Ballardini will probably be reasonably happy with the shape of things, though not thrilled. Avellino have the look of a side who can manage games when they get the first goal, but who can also get dragged into scrappy spells when opponents stay in the match. Their last outing against Mantova was a good example: they didn’t overwhelm anyone, yet they were efficient, and that matters at this stage of the season. Three points on the road, a clean sheet, and a bit of calm. That won’t be lost on them heading into this one.
Bari arrive with a more troubled feel about them. Their last six matches have been a mix of brief hope and familiar frustration. They beat Modena 3-1 at home on 6 April, a result that suggested they might have turned a corner, but then lost 2-0 away to Monza on 11 April and were crushed 3-0 at home by Venezia on 18 April. That’s the pattern with Bari this season: one good result, then a sharp drop-off. It’s hard to build any confidence on that kind of cycle.
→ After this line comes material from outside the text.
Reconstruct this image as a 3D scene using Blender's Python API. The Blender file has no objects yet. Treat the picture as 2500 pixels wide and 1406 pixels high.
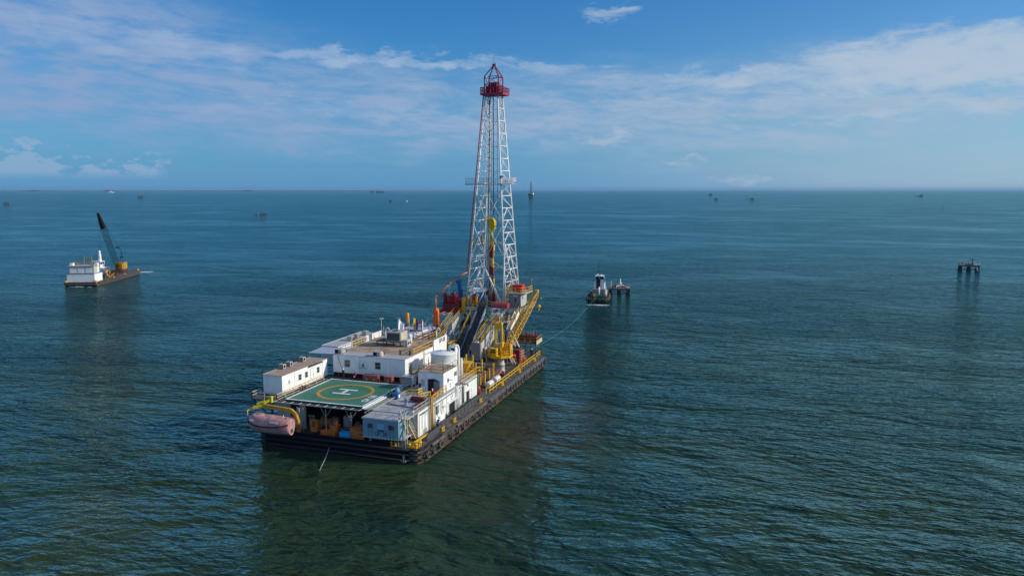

The defeats have come in different ways too, which is usually a sign of a side short on answers. Carrarese beat them 3-0 in Bari on 22 March, Frosinone beat them 2-1 away on 18 March, and before that they’d produced a 4-1 home win over Reggiana on 14 March. So yes, they can score and they can win matches when things click. But the problem is obvious. They don’t string anything together, and when they lose, they often lose badly. That 0-3 against Venezia was especially rough: 0.46 xG, six shots, only two on target, and they were second-best all over the pitch. It was flat. Really flat.
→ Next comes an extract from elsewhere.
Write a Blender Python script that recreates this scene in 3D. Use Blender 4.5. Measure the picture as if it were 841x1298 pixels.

Their away record is the main reason they’re in trouble. Bari have picked up only two wins on the road all season, alongside five draws and ten defeats. They’ve scored just 12 away goals and conceded 31, which is a grim away profile at this level. That is not the sort of return that inspires much faith in a trip to a side sitting above them in the standings. They may be 17th overall, but the away numbers make them look even more vulnerable than that. If you’re looking for a simple problem, there it is.
Longo’s team do have a route into this match, though it’s narrow. They need to survive the early spell, keep Avellino’s crowd quiet, and nick something from transitions or set-pieces. The trouble is that their road record doesn’t really support that plan. Can they keep it tight for 90 minutes? Recent evidence says no. They’ve been leaking goals away from home for too long, and once the game starts to stretch, they usually end up chasing it rather than controlling it.
These two have already met this season, drawing 1-1 at Bari on 27 December 2025. That result fits the broader pattern in this matchup, which has tended to be tight enough, but rarely devoid of incident. Avellino have also had some success against Bari in previous meetings, including a 1-0 home win in Serie C in April 2021, though Bari have taken results of their own over the years.
The more recent trend is what matters here. Bari haven’t lost to Avellino in the last three meetings, and Avellino haven’t kept a clean sheet against them in that run. That nudges the conversation towards goals at both ends, but the bigger picture is still one of balance rather than dominance. These sides don’t often run away from each other. They tend to drag each other into a game.
We are backing Double Chance 1X at 2/9 for this one. It’s short, sure, but it still looks the cleanest angle. Avellino are the steadier side, they’ve won their last match, and their home record is far stronger than Bari’s dreadful away return of two wins, five draws and ten defeats. That gap matters. A lot.
The 1-1 correct-score call feels live too. Avellino have enough at home to avoid defeat, but they’ve conceded 25 goals in 17 home matches and Bari can still find a goal if they get into the right areas. The xG projection, 1.4 to 1.0 in Avellino’s favour, points to a fairly even game rather than a romp. One goal each wouldn’t surprise anyone. If you want a livelier alternative, both teams to score has a decent case given the way both defences have been behaving.